Provided material:
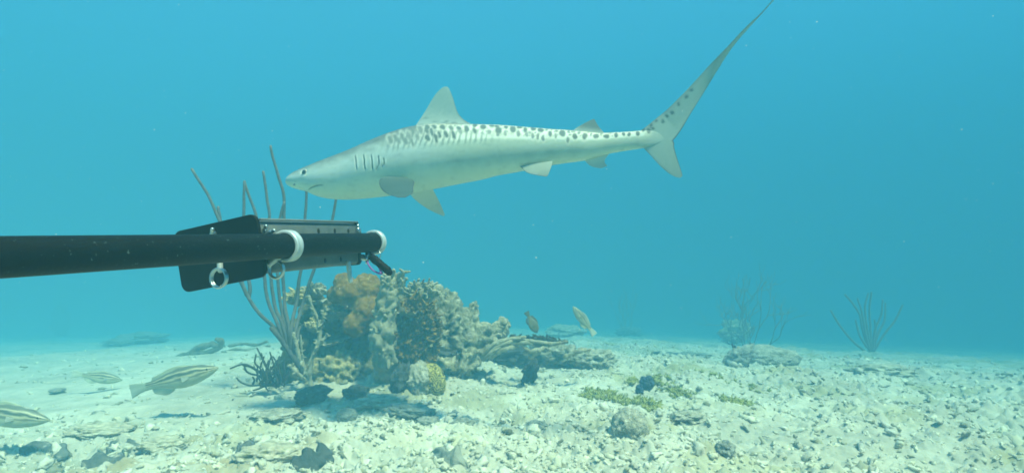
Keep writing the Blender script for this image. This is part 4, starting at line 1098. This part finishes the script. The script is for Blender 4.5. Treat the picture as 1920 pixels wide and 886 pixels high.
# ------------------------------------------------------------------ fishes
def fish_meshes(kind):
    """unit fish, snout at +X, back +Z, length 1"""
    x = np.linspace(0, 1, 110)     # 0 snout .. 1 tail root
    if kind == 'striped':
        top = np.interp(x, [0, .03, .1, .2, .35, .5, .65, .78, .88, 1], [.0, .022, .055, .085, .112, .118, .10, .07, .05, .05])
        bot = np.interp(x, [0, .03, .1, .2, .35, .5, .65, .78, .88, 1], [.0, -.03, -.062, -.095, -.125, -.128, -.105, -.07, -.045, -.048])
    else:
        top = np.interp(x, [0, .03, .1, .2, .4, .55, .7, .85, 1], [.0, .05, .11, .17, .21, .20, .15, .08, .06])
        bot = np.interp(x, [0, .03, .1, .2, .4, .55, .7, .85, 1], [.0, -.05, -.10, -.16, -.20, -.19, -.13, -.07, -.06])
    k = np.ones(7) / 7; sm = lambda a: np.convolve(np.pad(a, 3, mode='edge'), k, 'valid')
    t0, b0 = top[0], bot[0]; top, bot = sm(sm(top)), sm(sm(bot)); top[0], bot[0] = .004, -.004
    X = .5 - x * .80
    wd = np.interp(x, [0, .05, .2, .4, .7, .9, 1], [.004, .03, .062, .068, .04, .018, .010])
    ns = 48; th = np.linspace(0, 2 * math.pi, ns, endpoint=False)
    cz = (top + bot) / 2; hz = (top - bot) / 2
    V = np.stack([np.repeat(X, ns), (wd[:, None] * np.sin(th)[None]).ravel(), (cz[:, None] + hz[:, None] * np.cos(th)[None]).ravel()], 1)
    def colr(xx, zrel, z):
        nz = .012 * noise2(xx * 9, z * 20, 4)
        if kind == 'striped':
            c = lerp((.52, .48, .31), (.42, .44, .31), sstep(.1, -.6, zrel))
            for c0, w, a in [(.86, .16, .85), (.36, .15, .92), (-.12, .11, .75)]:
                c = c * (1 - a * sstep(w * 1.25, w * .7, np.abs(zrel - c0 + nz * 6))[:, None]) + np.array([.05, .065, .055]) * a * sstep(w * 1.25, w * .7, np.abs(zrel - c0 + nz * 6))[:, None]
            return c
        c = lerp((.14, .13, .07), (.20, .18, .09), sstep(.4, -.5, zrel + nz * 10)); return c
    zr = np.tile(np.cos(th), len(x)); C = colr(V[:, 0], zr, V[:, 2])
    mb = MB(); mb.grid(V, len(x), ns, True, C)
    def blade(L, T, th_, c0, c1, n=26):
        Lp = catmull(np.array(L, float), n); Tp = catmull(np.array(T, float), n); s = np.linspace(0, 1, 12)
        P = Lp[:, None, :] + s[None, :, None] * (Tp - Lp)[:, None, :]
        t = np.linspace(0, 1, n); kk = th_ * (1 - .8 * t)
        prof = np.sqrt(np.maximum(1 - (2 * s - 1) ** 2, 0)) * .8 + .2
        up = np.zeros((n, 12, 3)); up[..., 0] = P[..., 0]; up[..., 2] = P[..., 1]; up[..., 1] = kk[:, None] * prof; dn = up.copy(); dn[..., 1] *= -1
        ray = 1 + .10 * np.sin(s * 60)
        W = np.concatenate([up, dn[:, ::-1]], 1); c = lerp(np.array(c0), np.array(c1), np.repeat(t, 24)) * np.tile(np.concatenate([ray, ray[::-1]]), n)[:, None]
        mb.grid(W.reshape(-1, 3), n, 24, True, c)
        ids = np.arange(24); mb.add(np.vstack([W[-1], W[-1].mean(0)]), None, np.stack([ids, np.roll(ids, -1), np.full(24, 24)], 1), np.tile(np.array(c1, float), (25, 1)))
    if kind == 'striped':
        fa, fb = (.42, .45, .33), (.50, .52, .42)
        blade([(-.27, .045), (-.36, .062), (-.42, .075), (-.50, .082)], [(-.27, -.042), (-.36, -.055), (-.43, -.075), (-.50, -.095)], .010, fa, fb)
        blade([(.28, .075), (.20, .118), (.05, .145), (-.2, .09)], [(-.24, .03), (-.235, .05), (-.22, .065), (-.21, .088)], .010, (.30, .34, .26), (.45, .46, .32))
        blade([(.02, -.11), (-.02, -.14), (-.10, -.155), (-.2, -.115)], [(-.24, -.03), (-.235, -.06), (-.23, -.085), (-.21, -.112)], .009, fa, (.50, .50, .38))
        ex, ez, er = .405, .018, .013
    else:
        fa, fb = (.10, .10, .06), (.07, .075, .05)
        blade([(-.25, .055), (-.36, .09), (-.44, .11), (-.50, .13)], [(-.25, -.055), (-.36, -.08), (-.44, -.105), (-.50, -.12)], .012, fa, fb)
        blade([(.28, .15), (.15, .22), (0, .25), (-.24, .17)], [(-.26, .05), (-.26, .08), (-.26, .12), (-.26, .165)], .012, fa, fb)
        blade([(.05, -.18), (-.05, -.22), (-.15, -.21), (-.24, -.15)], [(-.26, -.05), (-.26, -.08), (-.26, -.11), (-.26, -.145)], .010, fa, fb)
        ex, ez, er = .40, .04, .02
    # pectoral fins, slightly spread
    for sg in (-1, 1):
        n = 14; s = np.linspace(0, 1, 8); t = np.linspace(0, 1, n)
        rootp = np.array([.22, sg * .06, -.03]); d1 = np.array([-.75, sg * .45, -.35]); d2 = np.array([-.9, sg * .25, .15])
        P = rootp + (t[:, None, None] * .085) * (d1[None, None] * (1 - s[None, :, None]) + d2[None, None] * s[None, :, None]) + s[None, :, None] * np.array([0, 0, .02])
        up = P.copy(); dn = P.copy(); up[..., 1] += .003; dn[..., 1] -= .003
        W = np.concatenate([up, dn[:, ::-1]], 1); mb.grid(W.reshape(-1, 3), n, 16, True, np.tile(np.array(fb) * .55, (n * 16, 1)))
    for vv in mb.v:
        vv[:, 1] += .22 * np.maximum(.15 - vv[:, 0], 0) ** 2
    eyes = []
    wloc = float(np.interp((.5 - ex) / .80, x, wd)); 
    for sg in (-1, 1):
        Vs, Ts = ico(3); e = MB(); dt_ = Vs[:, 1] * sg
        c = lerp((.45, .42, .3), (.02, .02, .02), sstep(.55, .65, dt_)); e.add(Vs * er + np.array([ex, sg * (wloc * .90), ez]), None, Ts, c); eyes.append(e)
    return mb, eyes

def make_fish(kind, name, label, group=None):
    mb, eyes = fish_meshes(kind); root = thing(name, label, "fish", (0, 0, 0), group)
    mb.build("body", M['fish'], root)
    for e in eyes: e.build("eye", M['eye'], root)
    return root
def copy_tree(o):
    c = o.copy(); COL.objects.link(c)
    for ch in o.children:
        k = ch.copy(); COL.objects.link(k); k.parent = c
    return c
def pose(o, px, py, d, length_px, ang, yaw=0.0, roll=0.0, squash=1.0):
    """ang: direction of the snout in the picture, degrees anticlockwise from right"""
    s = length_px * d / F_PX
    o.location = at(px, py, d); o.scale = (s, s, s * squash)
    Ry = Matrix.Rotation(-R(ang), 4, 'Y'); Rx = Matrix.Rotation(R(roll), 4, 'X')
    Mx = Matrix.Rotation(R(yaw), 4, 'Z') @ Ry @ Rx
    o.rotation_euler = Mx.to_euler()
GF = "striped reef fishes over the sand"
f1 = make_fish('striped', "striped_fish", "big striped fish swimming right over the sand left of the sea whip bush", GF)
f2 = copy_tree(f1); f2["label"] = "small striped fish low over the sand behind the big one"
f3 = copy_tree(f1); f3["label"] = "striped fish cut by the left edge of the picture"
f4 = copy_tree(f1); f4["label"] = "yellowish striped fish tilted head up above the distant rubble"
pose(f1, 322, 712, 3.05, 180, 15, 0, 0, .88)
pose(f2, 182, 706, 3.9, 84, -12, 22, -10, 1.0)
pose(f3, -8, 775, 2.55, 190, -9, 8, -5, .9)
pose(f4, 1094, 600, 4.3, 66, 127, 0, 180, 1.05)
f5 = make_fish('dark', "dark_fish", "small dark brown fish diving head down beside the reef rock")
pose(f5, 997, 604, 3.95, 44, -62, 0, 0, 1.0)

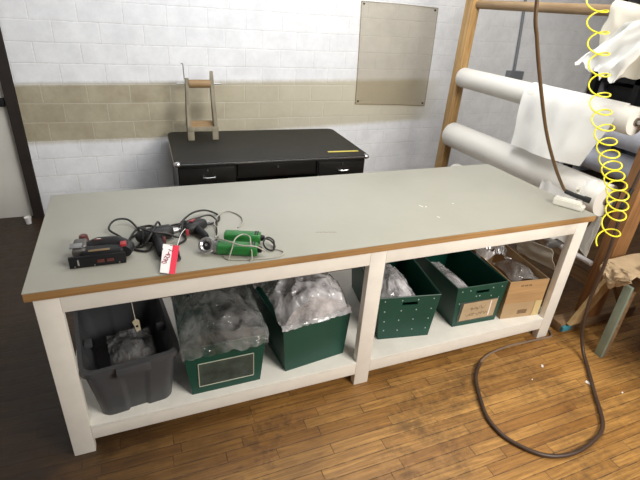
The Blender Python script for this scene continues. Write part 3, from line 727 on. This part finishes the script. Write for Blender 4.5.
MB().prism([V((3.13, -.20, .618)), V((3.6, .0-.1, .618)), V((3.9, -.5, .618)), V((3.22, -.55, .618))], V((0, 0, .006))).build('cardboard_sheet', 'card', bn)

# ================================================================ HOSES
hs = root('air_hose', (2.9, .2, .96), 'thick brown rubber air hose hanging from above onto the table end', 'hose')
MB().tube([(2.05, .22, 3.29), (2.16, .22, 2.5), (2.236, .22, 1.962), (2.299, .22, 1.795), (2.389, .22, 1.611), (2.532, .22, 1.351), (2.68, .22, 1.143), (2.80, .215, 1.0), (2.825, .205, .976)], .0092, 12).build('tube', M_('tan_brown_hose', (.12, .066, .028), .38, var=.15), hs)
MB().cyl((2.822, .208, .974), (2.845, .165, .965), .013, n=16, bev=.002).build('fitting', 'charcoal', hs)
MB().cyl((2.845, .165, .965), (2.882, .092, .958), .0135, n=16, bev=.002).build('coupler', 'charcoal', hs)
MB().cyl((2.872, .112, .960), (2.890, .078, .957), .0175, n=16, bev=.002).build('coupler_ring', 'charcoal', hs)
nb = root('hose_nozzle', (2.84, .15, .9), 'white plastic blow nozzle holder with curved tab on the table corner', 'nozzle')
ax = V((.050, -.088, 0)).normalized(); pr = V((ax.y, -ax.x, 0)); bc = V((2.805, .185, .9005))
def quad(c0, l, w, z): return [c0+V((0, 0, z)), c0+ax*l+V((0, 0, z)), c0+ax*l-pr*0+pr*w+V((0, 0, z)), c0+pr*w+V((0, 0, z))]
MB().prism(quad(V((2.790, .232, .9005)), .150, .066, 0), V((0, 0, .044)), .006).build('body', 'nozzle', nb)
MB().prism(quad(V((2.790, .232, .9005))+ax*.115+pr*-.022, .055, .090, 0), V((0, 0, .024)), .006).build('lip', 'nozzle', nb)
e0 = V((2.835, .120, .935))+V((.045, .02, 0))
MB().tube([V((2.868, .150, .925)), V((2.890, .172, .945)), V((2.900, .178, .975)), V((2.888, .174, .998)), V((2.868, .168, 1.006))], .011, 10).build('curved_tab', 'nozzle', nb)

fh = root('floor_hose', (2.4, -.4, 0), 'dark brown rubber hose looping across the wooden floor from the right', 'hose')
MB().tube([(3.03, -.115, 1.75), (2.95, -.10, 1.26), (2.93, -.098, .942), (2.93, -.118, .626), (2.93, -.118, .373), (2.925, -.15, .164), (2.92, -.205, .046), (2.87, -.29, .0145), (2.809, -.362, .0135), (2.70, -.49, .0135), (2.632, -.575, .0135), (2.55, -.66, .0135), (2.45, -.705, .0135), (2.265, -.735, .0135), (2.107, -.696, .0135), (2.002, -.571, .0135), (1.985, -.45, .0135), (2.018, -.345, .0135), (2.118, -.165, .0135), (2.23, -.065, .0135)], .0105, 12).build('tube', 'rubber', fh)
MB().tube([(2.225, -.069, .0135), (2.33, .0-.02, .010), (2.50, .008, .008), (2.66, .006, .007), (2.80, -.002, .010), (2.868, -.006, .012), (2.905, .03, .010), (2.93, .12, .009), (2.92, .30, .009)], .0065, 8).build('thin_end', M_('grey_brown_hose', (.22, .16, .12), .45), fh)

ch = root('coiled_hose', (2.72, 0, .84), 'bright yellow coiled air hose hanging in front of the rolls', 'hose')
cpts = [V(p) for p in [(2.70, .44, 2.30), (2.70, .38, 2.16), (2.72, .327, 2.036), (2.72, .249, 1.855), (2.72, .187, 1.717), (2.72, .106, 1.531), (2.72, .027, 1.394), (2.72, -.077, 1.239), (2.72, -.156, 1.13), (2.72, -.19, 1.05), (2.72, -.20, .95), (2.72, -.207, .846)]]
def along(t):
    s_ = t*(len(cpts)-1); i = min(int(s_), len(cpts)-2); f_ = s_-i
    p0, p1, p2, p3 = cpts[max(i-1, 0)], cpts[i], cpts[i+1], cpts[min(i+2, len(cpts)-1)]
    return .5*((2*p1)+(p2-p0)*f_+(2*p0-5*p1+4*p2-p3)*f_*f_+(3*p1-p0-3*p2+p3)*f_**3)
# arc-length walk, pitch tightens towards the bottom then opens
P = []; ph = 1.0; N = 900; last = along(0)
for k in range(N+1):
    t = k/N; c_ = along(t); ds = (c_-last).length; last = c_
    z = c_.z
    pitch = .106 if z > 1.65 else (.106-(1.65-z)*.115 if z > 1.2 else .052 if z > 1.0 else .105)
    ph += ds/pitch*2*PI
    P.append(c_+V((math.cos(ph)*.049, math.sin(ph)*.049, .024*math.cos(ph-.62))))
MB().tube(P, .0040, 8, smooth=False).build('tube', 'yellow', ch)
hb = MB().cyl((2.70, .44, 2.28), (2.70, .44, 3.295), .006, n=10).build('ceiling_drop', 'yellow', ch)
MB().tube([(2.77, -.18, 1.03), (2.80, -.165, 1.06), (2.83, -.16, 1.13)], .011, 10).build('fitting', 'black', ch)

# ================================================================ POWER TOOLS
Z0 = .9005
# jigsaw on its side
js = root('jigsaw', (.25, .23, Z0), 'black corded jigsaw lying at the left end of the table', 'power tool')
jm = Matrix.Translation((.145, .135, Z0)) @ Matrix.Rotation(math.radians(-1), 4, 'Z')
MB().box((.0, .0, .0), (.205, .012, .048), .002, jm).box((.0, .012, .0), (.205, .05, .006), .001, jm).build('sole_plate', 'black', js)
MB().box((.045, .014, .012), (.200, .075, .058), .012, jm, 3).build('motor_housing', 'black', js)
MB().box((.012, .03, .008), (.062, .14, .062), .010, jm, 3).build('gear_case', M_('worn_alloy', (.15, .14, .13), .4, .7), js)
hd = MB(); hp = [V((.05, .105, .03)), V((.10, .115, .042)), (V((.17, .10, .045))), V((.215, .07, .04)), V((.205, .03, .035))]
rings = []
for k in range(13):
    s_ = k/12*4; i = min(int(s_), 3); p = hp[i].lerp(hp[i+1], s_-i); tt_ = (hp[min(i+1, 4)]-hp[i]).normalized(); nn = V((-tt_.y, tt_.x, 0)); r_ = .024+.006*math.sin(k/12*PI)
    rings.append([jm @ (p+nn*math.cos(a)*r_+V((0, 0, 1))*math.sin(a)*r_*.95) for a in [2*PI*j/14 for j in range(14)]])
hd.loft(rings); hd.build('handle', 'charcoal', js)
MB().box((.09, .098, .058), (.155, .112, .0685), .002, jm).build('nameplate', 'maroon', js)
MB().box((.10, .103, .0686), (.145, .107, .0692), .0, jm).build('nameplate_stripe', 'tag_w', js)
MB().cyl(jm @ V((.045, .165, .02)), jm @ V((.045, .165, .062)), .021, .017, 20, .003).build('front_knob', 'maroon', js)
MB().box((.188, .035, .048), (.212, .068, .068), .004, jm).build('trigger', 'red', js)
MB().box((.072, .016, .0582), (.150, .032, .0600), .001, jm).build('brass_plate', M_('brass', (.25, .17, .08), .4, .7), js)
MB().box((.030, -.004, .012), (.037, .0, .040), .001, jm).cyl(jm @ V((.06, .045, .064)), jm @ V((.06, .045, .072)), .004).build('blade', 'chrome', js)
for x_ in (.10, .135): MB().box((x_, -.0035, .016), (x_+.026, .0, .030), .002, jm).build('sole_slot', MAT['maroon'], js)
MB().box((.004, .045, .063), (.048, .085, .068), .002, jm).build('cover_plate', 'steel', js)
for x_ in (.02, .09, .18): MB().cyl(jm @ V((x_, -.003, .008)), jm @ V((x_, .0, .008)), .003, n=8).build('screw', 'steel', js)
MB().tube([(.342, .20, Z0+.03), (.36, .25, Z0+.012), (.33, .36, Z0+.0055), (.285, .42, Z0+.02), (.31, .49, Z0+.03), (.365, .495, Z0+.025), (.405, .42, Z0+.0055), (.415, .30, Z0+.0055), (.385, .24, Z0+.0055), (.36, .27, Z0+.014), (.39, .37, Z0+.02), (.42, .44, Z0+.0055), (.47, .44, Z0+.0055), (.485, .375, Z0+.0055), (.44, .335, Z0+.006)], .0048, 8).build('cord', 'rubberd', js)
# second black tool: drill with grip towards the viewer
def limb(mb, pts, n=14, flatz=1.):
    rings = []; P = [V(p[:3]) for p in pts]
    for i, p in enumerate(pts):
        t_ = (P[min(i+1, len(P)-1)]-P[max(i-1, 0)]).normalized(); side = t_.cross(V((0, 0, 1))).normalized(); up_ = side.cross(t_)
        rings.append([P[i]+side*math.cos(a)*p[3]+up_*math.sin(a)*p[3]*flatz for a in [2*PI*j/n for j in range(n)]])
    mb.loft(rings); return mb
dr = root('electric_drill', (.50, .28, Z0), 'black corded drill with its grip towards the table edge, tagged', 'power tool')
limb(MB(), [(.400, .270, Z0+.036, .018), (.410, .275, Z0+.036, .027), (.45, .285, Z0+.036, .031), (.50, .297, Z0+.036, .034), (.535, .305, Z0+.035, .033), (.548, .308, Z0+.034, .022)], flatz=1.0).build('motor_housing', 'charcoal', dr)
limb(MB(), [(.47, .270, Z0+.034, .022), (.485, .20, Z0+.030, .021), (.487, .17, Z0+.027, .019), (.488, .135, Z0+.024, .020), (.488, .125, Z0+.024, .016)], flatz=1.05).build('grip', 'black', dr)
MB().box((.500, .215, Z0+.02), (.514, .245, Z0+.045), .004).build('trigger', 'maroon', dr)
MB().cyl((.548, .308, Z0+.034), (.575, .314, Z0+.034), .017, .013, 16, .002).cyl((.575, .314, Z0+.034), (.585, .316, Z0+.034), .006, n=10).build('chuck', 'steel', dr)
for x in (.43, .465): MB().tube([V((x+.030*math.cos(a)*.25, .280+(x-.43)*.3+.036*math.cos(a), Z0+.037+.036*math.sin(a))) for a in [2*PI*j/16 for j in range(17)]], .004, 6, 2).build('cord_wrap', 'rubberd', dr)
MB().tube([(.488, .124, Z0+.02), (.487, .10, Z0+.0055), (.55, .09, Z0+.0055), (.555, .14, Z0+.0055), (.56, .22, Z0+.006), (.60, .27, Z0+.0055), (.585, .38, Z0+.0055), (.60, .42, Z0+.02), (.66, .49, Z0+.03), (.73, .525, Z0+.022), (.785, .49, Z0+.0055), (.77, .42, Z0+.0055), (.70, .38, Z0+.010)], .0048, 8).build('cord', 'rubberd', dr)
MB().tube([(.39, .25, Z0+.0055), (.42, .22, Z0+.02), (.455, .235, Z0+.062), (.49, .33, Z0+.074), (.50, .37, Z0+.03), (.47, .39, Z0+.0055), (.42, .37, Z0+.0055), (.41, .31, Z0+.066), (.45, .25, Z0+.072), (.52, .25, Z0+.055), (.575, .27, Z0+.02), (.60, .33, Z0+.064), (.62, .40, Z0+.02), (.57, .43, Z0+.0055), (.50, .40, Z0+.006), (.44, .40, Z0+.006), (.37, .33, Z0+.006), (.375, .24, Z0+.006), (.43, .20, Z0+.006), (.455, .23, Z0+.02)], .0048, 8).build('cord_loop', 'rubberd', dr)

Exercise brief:
Only the lines from the one containing "The Blender Python" through the one containing "0, .006))).build('cardboard_sheet', 'card', bn)" are to be reproduced, exactly as they appear.

Task result:
The Blender Python script for this scene continues. Write part 3, from line 727 on. This part finishes the script. Write for Blender 4.5.
MB().prism([V((3.13, -.20, .618)), V((3.6, .0-.1, .618)), V((3.9, -.5, .618)), V((3.22, -.55, .618))], V((0, 0, .006))).build('cardboard_sheet', 'card', bn)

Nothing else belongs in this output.